When: Through Feb. 8.

Where: Steppenwolf Theatre, 1650 N. Halsted

Tickets: $20-$86.

Info: (312) 335-1650; steppenwolf.org

Run time: 2 hours and 35 minutes with one intermission

Of course conjuring the names of O’Neill, Williams and even Wilson raises great expectations. Without question, the large, galvanic cast at Steppenwolf — under the direction of Joe Mantello (most recently the director of Sting’s musical, “The Last Ship”) — could not be better, playing together effortlessly, with the almost musical rhythms of the big, often dysfunctional community D’Amour has imagined. But too often “Airline Highway” lectures us as it lays out the dilemma of human existence, and the tension between the haves and the have-nots, between those driven by passion and those driven by discipline, and between those who bond out of necessity and empathy, and those who lose sight of love as they pursue the good life.

The play unfolds in the parking lot in front of The Hummingbird, a now tattered motel (Scott Pask’s photo realist set is spectacular, with color supplied by David Zinn’s Salvation Army store-meets-Mardi Gras-style costumes). The place serves as a single-room-occupancy residence for a down-and-out group of tightly bonded misfits, many of whom have known each other for years. And on this day, preparations are underway for a party — the “living funeral” of Miss Ruby (Judith Roberts), a fabled burlesque queen who has been a quasi-maternal figure to all of them over the years and who is about to breathe her last breath. (Roberts, a striking figure, makes magic of her monologue late in the play, even if the whole thing bears too much of the author’s voice.)

The Hummingbird is managed by Wayne (Scott Jaeck, in fine form as the older guy who happily spins his life’s story), with Terry (a wonderfully subtle Tim Edward Rhoze) as the handyman forever trying to make repairs so he can earn some extra money. Among the long-term residents are: Tanya (a beautifully nuanced Kate Buddeke), a life-long prostitute with a heart of gold and a deep well of guilt; Sissy Na Na (the razor sharp K. Todd Freeman), a drag queen with just enough edge to protect his heart of gold; and Krista (the supremely real Caroline Neff), a stripper yearning for love and a better life, but perhaps too emotionally wounded to accept it.
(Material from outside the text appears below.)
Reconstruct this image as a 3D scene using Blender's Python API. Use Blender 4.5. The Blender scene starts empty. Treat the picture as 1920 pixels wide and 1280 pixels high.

It is the return of Krista’s former boyfriend, Bait Boy (Stephen Louis Grush), that causes much of the most palpable tension. A classic bad boy who worked as the womanizing emcee at the local karaoke bar, he left Krista after a long relationship and married a wealthy woman in Atlanta. Now he has arrived at The Hummingbird with his 16-year-old stepdaughter, Zoe (the lovely Carolyn Braver), who is aware of her privilege but becomes D’Amour’s rather heavy-handed target of mockery as she homes in on the people in her father’s past for a high school sociology project. She is, as it turns out, quite a fast learner, coached in part by the old bike-riding hippie-poet Francis (spot-on Gordon Joseph Weiss).

This is a hugely ambitious play, streaked with much humor and heartfelt talk. And there is a particularly wonderful sequence in which several of the characters take turns singing “improvised” verses. But really, isn’t there something terribly naive and simplistic about the belief that the souls of the dispossessed are innately nobler than those of the strivers?